Carolina Cazaux
Matías fue quien le cambió el nombre a mi otoscopio. Había llegado con su papá al centro de salud minutos previos a la ansiada “huída” que yo venía planeando horas antes. Ese momento previo a terminar la jornada laboral era para mí el más sublime después de haber atendido una treintena de pacientes en seis horas.
El chico traía un pedazo de papel dentro de su oreja. El más asustado era el padre, y se le notaba en la cara de espanto. Matías, en cambio, se veía relajado y hasta orgulloso de su logro, como enseñando la coherencia propia de su edad, puesto que a los cinco años no es un problema tener la oreja llena de papel. Todo un mérito el suyo. Tuve ganas de felicitarlo, porque no entendía ni cómo se le había ocurrido semejante travesura ni cómo se había animado a concretarla. Sentí una especie de admiración por su acto de valentía, pero claro que no podía, desde el rol que me tocaba jugar, hacérselo saber. Así que decidí obviar los galardones y poner manos a la obra.
No encontré una pinza (ni de depilar ni cualquiera de tamaño semejante que pudiera cumplir la función de extraer el cuerpo extraño) en ningún rincón del centro ni en ninguna cartera femenina. El único objeto que podría resolver la situación era una aguja, así que tomé la más pequeña que encontré, acosté a Matías en la camilla y comencé la tarea iluminando su conducto auditivo con mi otoscopio.
Aquel niño valiente desapareció como por arte de magia. A pesar de toda mi explicación sobre cada paso que iba a dar, Matías lloraba asustado. A cada pedacito de papel que sacaba, lo acompañaba la desesperada pregunta: “¿Ya salió todo?”. Yo seguía escarbando y pinchando el papel ya hecho un bollito húmedo que me obligaba a entrar un poco más cada vez, y también cada vez más difícil porque después de la trabajosa puntada para engancharlo, se rompía. Mientras tanto, hacía algo de palanca e iluminación con el otoscopio, que era mi guía.

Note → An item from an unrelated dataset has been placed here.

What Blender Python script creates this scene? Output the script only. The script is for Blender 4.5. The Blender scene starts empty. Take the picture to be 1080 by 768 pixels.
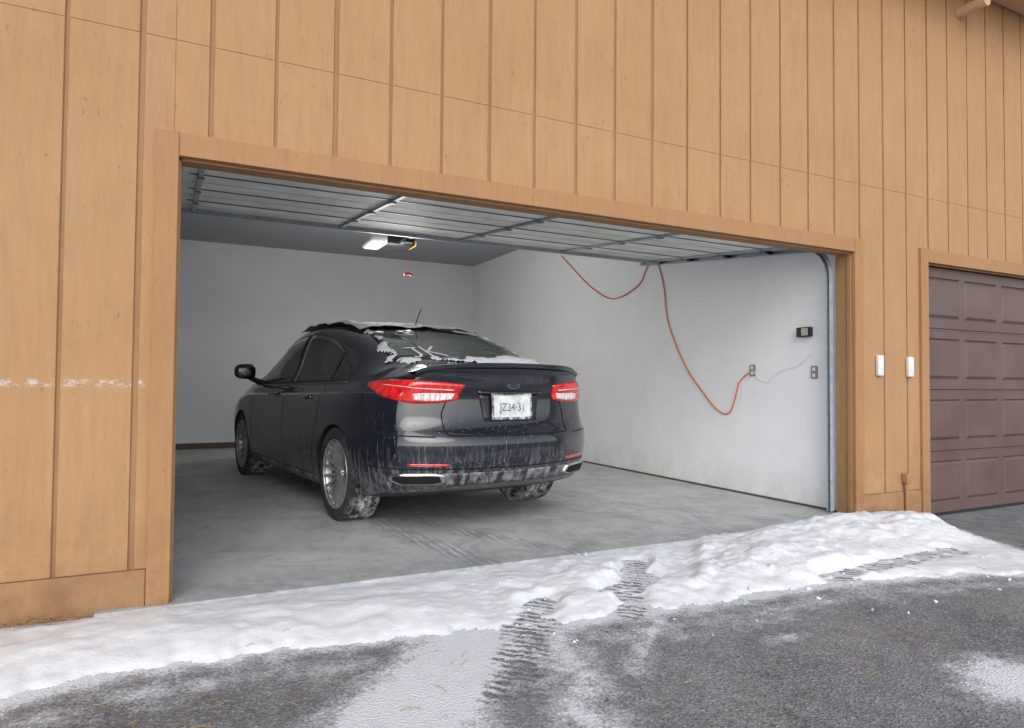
import bpy, bmesh, math, random
import numpy as np
from mathutils import Vector, Matrix, noise
from mathutils.bvhtree import BVHTree
random.seed(7)
scene=bpy.context.scene
col=scene.collection
scene.view_settings.view_transform='Standard'
try: scene.view_settings.look='None'
except Exception: pass
scene.view_settings.exposure=0

# ------------------------------------------------------------------ helpers
def mk(name,verts,faces,mats=None,parent=None,smooth=False,loc=None,midx=None,**props):
    me=bpy.data.meshes.new(name)
    me.from_pydata([tuple(v) for v in verts],[],faces)
    me.update()
    ob=bpy.data.objects.new(name,me); col.objects.link(ob)
    if mats is not None:
        if not isinstance(mats,(list,tuple)): mats=[mats]
        for m in mats: me.materials.append(m)
    if midx is not None: me.polygons.foreach_set('material_index',midx)
    if smooth: me.polygons.foreach_set('use_smooth',[True]*len(me.polygons))
    if parent is not None:
        ob.parent=parent
        if parent.type=='EMPTY' and not parent.get('_local'):
            ob.matrix_parent_inverse=Matrix.Translation(parent.get('_w',(0,0,0))).inverted()
    for k,v in props.items(): ob[k]=v
    return ob
def empty(name,loc=(0,0,0),label=None,category=None,parent=None,**props):
    e=bpy.data.objects.new(name,None); col.objects.link(e)
    e.empty_display_size=0.2
    e.location=loc; e['_w']=tuple(loc)
    if label: e['label']=label
    if category: e['category']=category
    for k,v in props.items(): e[k]=v
    return e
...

De pronto advertí que a Matías, lo que en realidad le dolía era la punta del otoscopio apoyada sobre su oreja. Y entendí que él sentía que el verdadero trabajo lo estaba haciendo el otoscopio y no la aguja, cosa que me tranquilizó porque todo chico teme a las agujas y no hubiera sido bueno que él supiera la verdad, pensé; pues esa innecesaria verdad sólo sería motivo de mayor sufrimiento para ambos. Fue en ese momento que le transmití mi admiración diciéndole lo asombrada que estaba por cómo había logrado llegar tan adentro. Matías y yo nos transformamos en cómplices en ese instante y él volvía a ser el héroe. Le prometí que faltaba poco y en el quinto y último trozo de papel azul cantamos victoria. Los tres respiramos hondo, cada uno por motivos diferentes: el padre, por haber pasado el trago amargo del que luego culparía a su esposa; Matías, por haber salido ileso de su aventura; yo, porque en un rato estaría en mi casa descansando.

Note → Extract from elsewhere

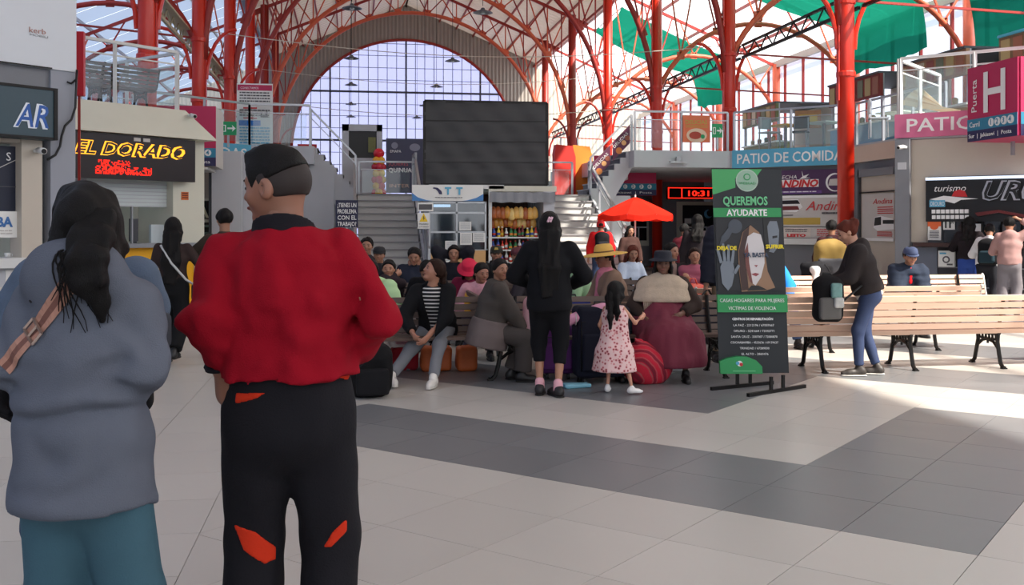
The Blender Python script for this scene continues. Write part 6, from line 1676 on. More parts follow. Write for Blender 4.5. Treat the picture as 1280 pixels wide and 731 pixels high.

Al despedirnos, Matías me abrazó y clavó la mirada sobre el otoscopio, que estaba sobre escritorio. Lo agarró, lo miró y dijo:
- ¿Sabés cómo se llama éste?
- Sí – dije – otoscopio.
- No. Se llama escavador... porque escava adentro de las orejas. ¡Es un escavador!
- ¡Tenés razón! A partir de ahora se llama así.
Matías se fue y nunca le pregunté qué papel había sido la causa de su visita. Tiempo después me enteré: con su hermano más grande habían hecho un barco de papel con un volante de propaganda política que habían encontrado por ahí. Parece ser que Matías hundió el barco mientras su hermano buscaba ramas para guiarlo, y para no ser descubierto, lo destrozó y escondió los restos, algunos de ellos en su oreja.
La propaganda tenía los colores argentinos, por eso yo veía papel azul. Me pregunto si será Matías alguno de los tantos valientes de su generación que desafíen el poder, hundan el barco, lo destrocen y estén dispuestos a construir uno nuevo.
Aquella tarde su héroe había sido el excavador. Y el mío, Matías. Ahora entiendo por qué.